The truth, as those who have not only traveled around the world, but who actually speak different languages and have lived in different cultures for extended periods of time, is that there are far more similarities than differences among the civilized peoples of the world. The mountain peasants of Italy, the agricultural peasants of France, and the rice paddy peasants of Japan have far more in common with each other and with the rural working class in the Midwest than they do with the Milanese industrial magnates, the banking gnomes of Zurich, the powerful, but self-effacing executives of the great keiretsu, or the Wall Street elite.

And neither transnational group has much in common with the angst-laden middle-class would-be intellectuals, whose desperate pretentiousness and feverish pursuit of credentials sets them in a particularly annoying transnational class of their own. The European ones confide to you how American they feel themselves to be while the American version forever bears the imprint of the semester it spent in [insert European capital]. The Canadian version is either the saddest or the funniest, depending upon your perspective, because it genuinely believes that a semester in Nashville or Iowa City counts as magic travel.

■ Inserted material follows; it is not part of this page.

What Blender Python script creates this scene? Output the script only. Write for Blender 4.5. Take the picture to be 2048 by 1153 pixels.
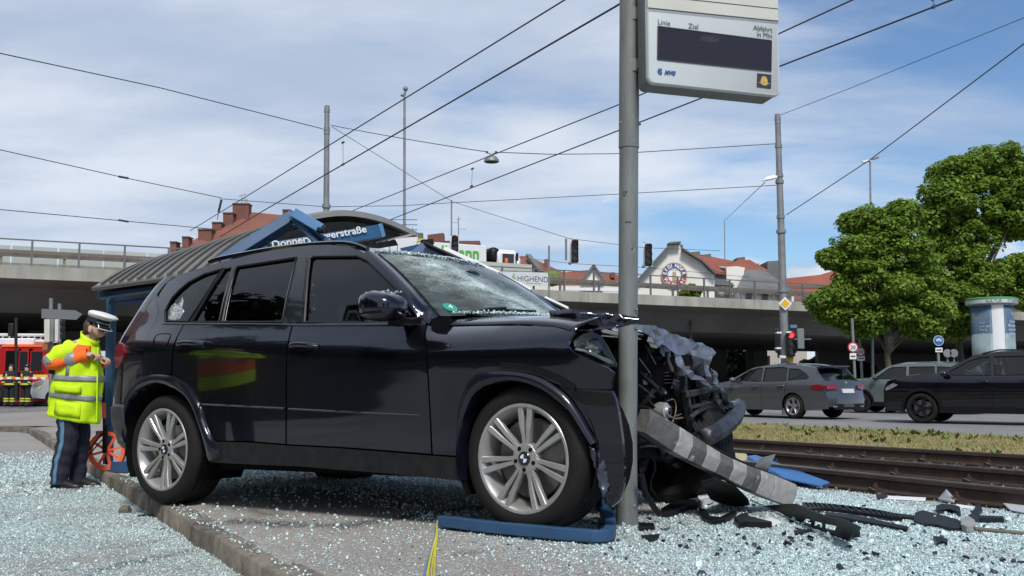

But there are interesting things to be learned from every group, in every country. My soccer teammates are mostly peasants, with one notable exception. My social acquaintances are mostly petty international class, and my interests tend to most closely resemble the aspirational middle-class intellectuals. But it is as shallow and ultimately pointless to look down on the rural peasantry for their lack of passports as it is to criticize the rich and powerful for their accounting strategies or the aspirational academics for their insecurities. Such things are more definitive attributes than correctable actions.

Travel doesn’t make you a better or more curious person. It simply presents you with more information. What you do with that information, and how it effects your thought processes and future behavior, will have more to do with who you already were than any transformative magic courtesy that comes from the possession of a government document.

For me, the experience gained from living most of my adult life as an expatriate that has given me a greater respect for the unique nature of historical American society as well as a deeper sorrow for that which Americans have lost.